La pression de la demande de logements par les particuliers est restée forte, même durant ces dernières années marquées par les crises se sont pourtant succédées : depuis la crise sanitaire de 2020, en passant par la dépression économique qui s’en est suivie et par la reprise de l’inflation dès l’été 2021, puis avec le déclenchement de la guerre en Ukraine et la décision de la BCE d’abandonner sa stratégie monétaire d’abondance et de faible taux, pour enchainer dès 2023 sur une nouvelle détérioration de l’économie française et la dégradation des intentions des particuliers de réaliser des projets d’investissement.

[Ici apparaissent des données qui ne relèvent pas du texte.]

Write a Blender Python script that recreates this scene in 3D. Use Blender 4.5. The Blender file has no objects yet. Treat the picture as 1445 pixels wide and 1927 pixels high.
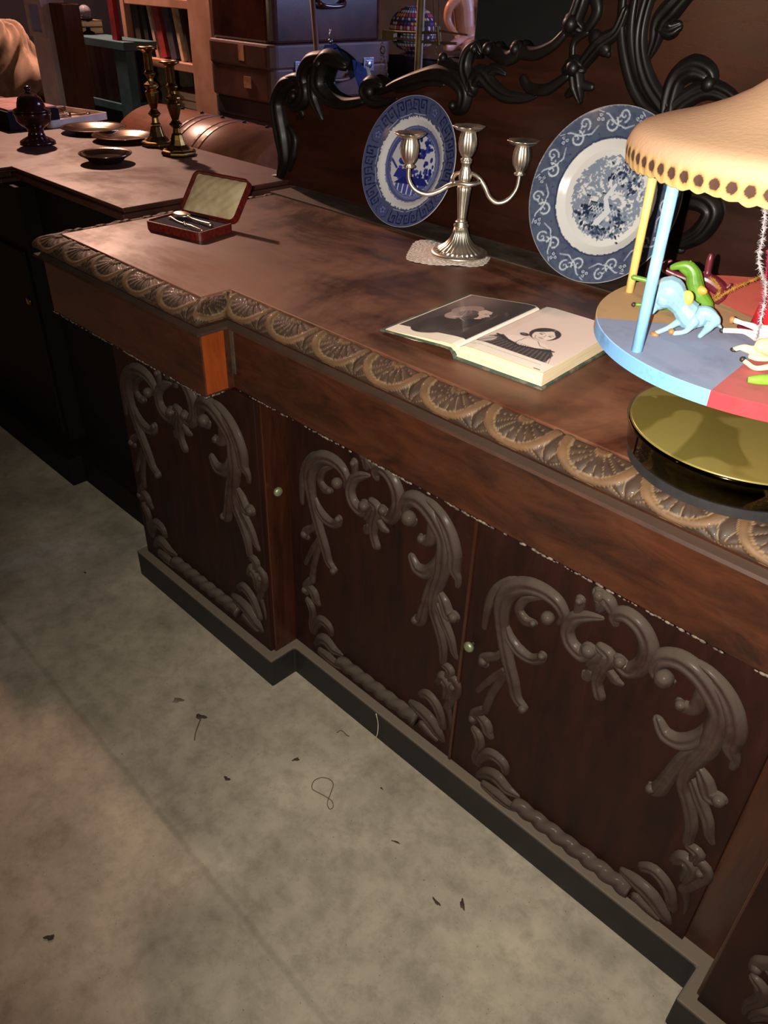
import bpy, bmesh, math, random
import numpy as np
from mathutils import Vector, Matrix
random.seed(4)
PI = math.pi
S = bpy.context.scene
COL = S.collection

# ------------------------------------------------------------------ camera
F = 1489.1483
BR = Vector((0.7101, 0.7035, 0.0287)); BF = Vector((-0.5690, 0.5974, -0.5651))
BF.normalize(); BR = (BR - BF*BR.dot(BF)).normalized(); BU = BR.cross(BF)
CAM = Vector((0, 0, 1.4682))
cd = bpy.data.cameras.new('camera'); cam = bpy.data.objects.new('camera', cd); COL.objects.link(cam)
cd.sensor_width = 36; cd.sensor_fit = 'AUTO'; cd.lens = F*36/1927; cd.clip_start = .02
cam.matrix_world = Matrix(((BR.x, BU.x, -BF.x, CAM.x), (BR.y, BU.y, -BF.y, CAM.y), (BR.z, BU.z, -BF.z, CAM.z), (0, 0, 0, 1)))
S.camera = cam
# ------------------------------------------------------------------ light
S.view_settings.view_transform = 'Standard'; S.view_settings.look = 'None'
S.view_settings.exposure = 0.0; S.view_settings.gamma = 1; S.view_settings.use_curve_mapping = False
w = bpy.data.worlds.new('world'); S.world = w; w.use_nodes = True
w.node_tree.nodes['Background'].inputs[0].default_value = (.35, .36, .5, 1)
w.node_tree.nodes['Background'].inputs[1].default_value = .015
def lamp(name, kind, loc, power, col, size, target=None, size_y=None, spot=None):
    d = bpy.data.lights.new(name, kind); d.energy = power; d.color = col
    if kind == 'AREA':
        d.size = size
        if size_y: d.shape = 'RECTANGLE'; d.size_y = size_y
    else: d.shadow_soft_size = size
    if spot: d.spot_size = spot; d.spot_blend = 1.0
    o = bpy.data.objects.new(name, d); COL.objects.link(o); o.location = loc
    if target is not None:
        o.rotation_euler = (Vector(target)-Vector(loc)).to_track_quat('-Z', 'Y').to_euler()
    return o
lamp('phone_flash', 'SPOT', CAM - BR*.032 + BU*.004, 152, (1, .93, .81), .003, CAM + BF*1.5 + BR*.34 - BU*.08, spot=math.radians(108))
lamp('shop_bulb_left', 'POINT', (-4.3, 2.0, 2.6), 300, (1, .56, .40), .05)
lamp('shop_bulb_behind', 'POINT', (-2.64, -3.05, 1.40), 13, (1, .62, .36), .05)
lamp('window_light', 'AREA', (-.70, 4.05, 1.95), 58, (.42, .5, 1), 1.1, (-2.6, 2.4, 1.1), 1.0)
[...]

Et bien que ces années aient de plus été celles du resserrement de l’accès au crédit, les particuliers ont cherché, à tout prix, à réaliser leurs projets immobiliers malgré le recul prononcé des offres de logements neufs et anciens : évidemment, et grâce au dynamisme des banques françaises, lorsqu’ils pouvaient disposer d’un apport personnel suffisant au regard de ces nouvelles contraintes imposées par les autorités de contrôle des banques.
Aussi, et en dépit du retournement de conjoncture constaté sur le marché des crédits immobiliers dès le printemps 2021, la production de crédits ne s’est pas effondrée en France comme dans nombre d’autres pays de l’OCDE : cela soulignant encore une fois, si besoin en était, que le système français de financement du logement reste sans aucun doute un des meilleurs de l’OCDE, malgré les attaques et les remises en cause dont il est régulièrement l’objet. Il n’est donc pas étonnant que la production de crédits immobiliers de la France soit restée une des meilleures de la zone euro, comparable à celle de l’Allemagne et bien supérieure à celle de l’Espagne et de l’Italie, comme la Banque de France le souligne désormais volontiers.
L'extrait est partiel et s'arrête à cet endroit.